## DATA SHOWN
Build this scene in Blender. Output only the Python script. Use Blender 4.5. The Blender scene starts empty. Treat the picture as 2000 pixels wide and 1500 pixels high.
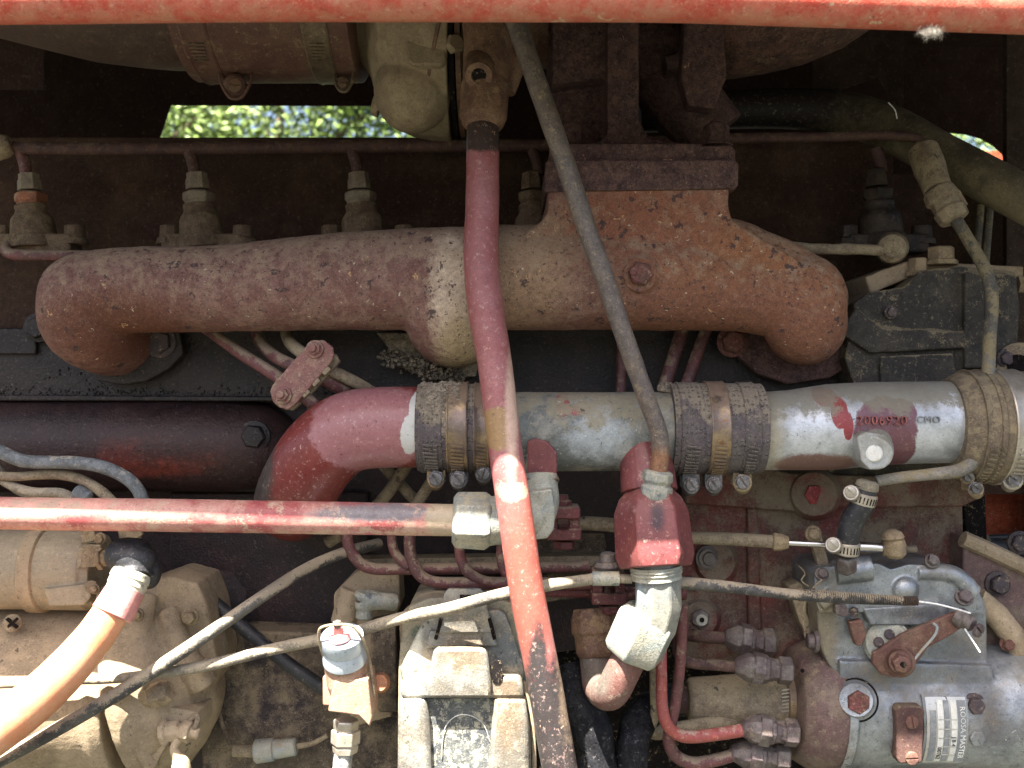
import bpy, math, random
from mathutils import Vector, Matrix, noise as mnoise
random.seed(7)
sc = bpy.context.scene
COL = sc.collection
# ------------------------------------------------------------------ camera, sky, sun, exposure
U = 0.0005          # metres per photo pixel on the reference plane, one metre in front of the camera
cam_d = bpy.data.cameras.new('camera'); cam = bpy.data.objects.new('camera', cam_d); COL.objects.link(cam)
cam.location = (0, -1.0, 0); cam.rotation_euler = (math.radians(90), 0, 0)
cam_d.sensor_width = 36; cam_d.lens = 36; cam_d.clip_start = 0.02; cam_d.clip_end = 500
cam_d.dof.use_dof = True; cam_d.dof.focus_distance = 1.02; cam_d.dof.aperture_fstop = 8
sc.camera = cam
sun_dir = Vector((0.22, 0.455, -1.0)).normalized()      # the way the sunlight travels
sun_d = bpy.data.lights.new('sun', 'SUN'); sun_d.energy = 5.0; sun_d.angle = math.radians(0.5); sun_d.color = (1.0, .95, .86)
sun = bpy.data.objects.new('sun', sun_d); COL.objects.link(sun)
sun.rotation_euler = sun_dir.to_track_quat('-Z', 'Y').to_euler(); sun.location = (-1, -1.5, 4)
W = bpy.data.worlds.new("World"); sc.world = W; W.use_nodes = True
wn = W.node_tree.nodes; wl = W.node_tree.links; wn.clear()
sky = wn.new('ShaderNodeTexSky'); sky.sky_type = 'NISHITA'; sky.sun_disc = False
sky.sun_elevation = math.asin(-sun_dir.z); sky.sun_rotation = math.atan2(-sun_dir.x, -sun_dir.y)
sky.air_density = 0.8; sky.dust_density = 5.0; sky.ozone_density = 0.6
bg = wn.new('ShaderNodeBackground'); bg.inputs[1].default_value = 0.052
wo = wn.new('ShaderNodeOutputWorld'); wl.new(sky.outputs[0], bg.inputs[0]); wl.new(bg.outputs[0], wo.inputs[0])
sc.view_settings.view_transform = 'Standard'; sc.view_settings.look = 'None'
sc.view_settings.exposure = 3.0; sc.view_settings.gamma = 1
sc.render.engine = 'CYCLES'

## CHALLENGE
Write out each line of the data exactly; the images should be left out.

## TASK RESPONSE
Build this scene in Blender. Output only the Python script. Use Blender 4.5. The Blender scene starts empty. Treat the picture as 2000 pixels wide and 1500 pixels high.
import bpy, math, random
from mathutils import Vector, Matrix, noise as mnoise
random.seed(7)
sc = bpy.context.scene
COL = sc.collection
# ------------------------------------------------------------------ camera, sky, sun, exposure
U = 0.0005          # metres per photo pixel on the reference plane, one metre in front of the camera
cam_d = bpy.data.cameras.new('camera'); cam = bpy.data.objects.new('camera', cam_d); COL.objects.link(cam)
cam.location = (0, -1.0, 0); cam.rotation_euler = (math.radians(90), 0, 0)
cam_d.sensor_width = 36; cam_d.lens = 36; cam_d.clip_start = 0.02; cam_d.clip_end = 500
cam_d.dof.use_dof = True; cam_d.dof.focus_distance = 1.02; cam_d.dof.aperture_fstop = 8
sc.camera = cam
sun_dir = Vector((0.22, 0.455, -1.0)).normalized()      # the way the sunlight travels
sun_d = bpy.data.lights.new('sun', 'SUN'); sun_d.energy = 5.0; sun_d.angle = math.radians(0.5); sun_d.color = (1.0, .95, .86)
sun = bpy.data.objects.new('sun', sun_d); COL.objects.link(sun)
sun.rotation_euler = sun_dir.to_track_quat('-Z', 'Y').to_euler(); sun.location = (-1, -1.5, 4)
W = bpy.data.worlds.new("World"); sc.world = W; W.use_nodes = True
wn = W.node_tree.nodes; wl = W.node_tree.links; wn.clear()
sky = wn.new('ShaderNodeTexSky'); sky.sky_type = 'NISHITA'; sky.sun_disc = False
sky.sun_elevation = math.asin(-sun_dir.z); sky.sun_rotation = math.atan2(-sun_dir.x, -sun_dir.y)
sky.air_density = 0.8; sky.dust_density = 5.0; sky.ozone_density = 0.6
bg = wn.new('ShaderNodeBackground'); bg.inputs[1].default_value = 0.052
wo = wn.new('ShaderNodeOutputWorld'); wl.new(sky.outputs[0], bg.inputs[0]); wl.new(bg.outputs[0], wo.inputs[0])
sc.view_settings.view_transform = 'Standard'; sc.view_settings.look = 'None'
sc.view_settings.exposure = 3.0; sc.view_settings.gamma = 1
sc.render.engine = 'CYCLES'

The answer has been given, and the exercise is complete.